A toll road "defrays its own expense" – it pays for itself. Any policy that moves the burden of expenditure from taxpayer to user should be applauded, but Cameron's tolls will only do so if balanced by cuts in general taxation, road tax and fuel duty. Motorists already pay more than 5 times the cost of maintaining the roads , and road tolls on top of this would be rightly seen as nothing more than a revenue-generating exercise.

Toll roads "pay for the maintenance of those public works exactly in proportion to the wear and tear which they occasion of them." Pricing the roads, like any other scarce commodity, encourages their efficient use: drivers have a reason to economize. When tolls are set intelligently, costing more in periods of congestion or in polluted areas, drivers pay not only for the maintenance of the roads but for the costs that driving imposes on others. This can only work, however, if the toll system is a comprehensive one; otherwise drivers simply avoid the expensive roads, and move the maintenance, congestion and pollution elsewhere.

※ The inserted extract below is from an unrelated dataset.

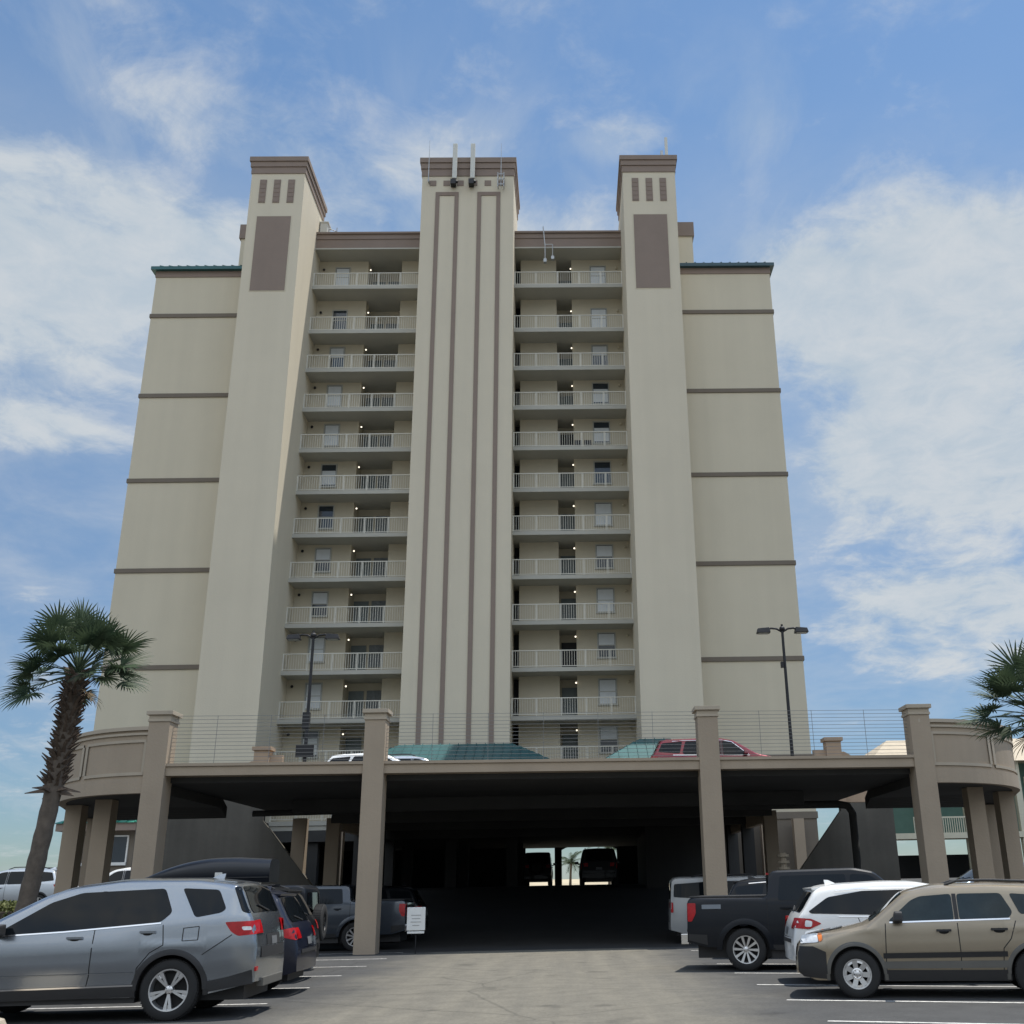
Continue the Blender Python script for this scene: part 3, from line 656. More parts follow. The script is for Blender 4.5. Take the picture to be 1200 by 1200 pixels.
# beach house on stilts, far right
HO = (26.5, 70, 1.5)
house = thing('beach_house', 'green and cream stilted beach house seen beyond the right ramp', 'house', HO)
SID = M('green_siding', (.09,.17,.14), .8, var=.1); CRM = M('cream_trim', (.55,.53,.42), .8, var=.06)
def hp(b, n, m, p=None, **k): return b.build(n, m, p or house, HO, **k)
hp(MB().box(20.2, 36, 71.5, 82, 4.6, 9.0), 'wall', SID)
b = MB(); v = [(19.4,69.6,9.0),(36.8,69.6,9.0),(36.8,83,9.0),(19.4,83,9.0),(22.6,76,11.2),(33,76,11.2)]; b.add(v,[(0,1,5,4),(1,2,5),(2,3,4,5),(3,0,4),(3,2,1,0)]); hp(b, 'roof', M('tan_roof', (.42,.36,.27), .8, var=.1))
hp(MB().box(20.2, 36, 69.9, 71.5, 4.25, 4.6), 'balcony_floor', CRM)
for x in (20.5, 23.4, 25.6, 28.3, 29.1, 32): hp(MB().box(x-.2,x+.2,70,70.4,1.2,9.0), 'stilt', CRM)
for x in (24.4, 27.0): hp(MB().box(x-.2,x+.2,74,74.4,1.2,4.6), 'stilt', CRM)
b = MB(); b.box(22, 26, 70.0, 70.06, 5.5, 5.6)
for k in range(28): b.box(22+.145*k, 22.05+.145*k, 70.01, 70.05, 4.6, 5.5)
hp(b, 'balcony_railing', CRM)
for xa in (27.0, 30.2):
    f = hp(MB().box(xa-.1,xa+1.3,71.4,71.5,5.3,5.45).box(xa-.1,xa+1.3,71.4,71.5,6.5,6.62).box(xa-.1,xa+1.3,71.4,71.5,8.0,8.12).box(xa-.1,xa,71.42,71.5,5.45,8.0).box(xa+1.2,xa+1.3,71.42,71.5,5.45,8.0), 'window', CRM); hp(MB().box(xa,xa+1.2,71.45,71.48,5.45,8.0), 'pane', GLASSW, f)
hp(MB().box(22.5, 30.5, 76, 80, 1.2, 3.4), 'ground_storage', DARK)
hp(MB().box(22.6,24.2,71.44,71.49,4.65,6.9), 'door', DARK)

# folding chairs left out on one walkway
for i, (x, lab) in enumerate(((.75, 'dark folding chair nearest the open dark door, on the fifth walkway'), (1.35, 'dark folding chair nearest the window, on the fifth walkway'))):
    t = thing('folding_chair', lab, 'chair', (x, 60.75, ZF[4]), 0, 'chairs on the fifth walkway')
    MB().box(-.23,.23,-.22,.22,.40,.44).build('seat', BLACKM, t); MB().hexa([(-.23,.2,.44),(.23,.2,.44),(.23,.24,.44),(-.23,.24,.44)],[(-.23,.34,.92),(.23,.34,.92),(.23,.38,.92),(-.23,.38,.92)]).build('backrest', BLACKM, t)
    for sx in (-.21,.21):
        for sy in (-.2,.2): MB().bar((sx,sy,0),(sx,-sy*.8,.41),.014).build('leg', BLACKM, t)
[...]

Toll roads "can be made only where commerce requires them." Like in any market, those roads that are profitable would survive, and roads that cost more to maintain than they generate in wealth would be abandoned. Faced with abandoning a road, the government is more likely to bail it out, or put up toll prices. Only a road system owned by private enterprise can sustain the competition necessary to keep down prices and jettison loss-making roads.

Unfortunately, it looks unlikely that the Tories will introduce a system of road tolls that seizes these potential benefits. Rather, Cameron emphasizes that he can't "promise tax reductions", advocates "separate road tolls" rather than a comprehensive scheme, and has made no reference to privatization. It seems driving will remain dirty, crowded and expensive for a while to come.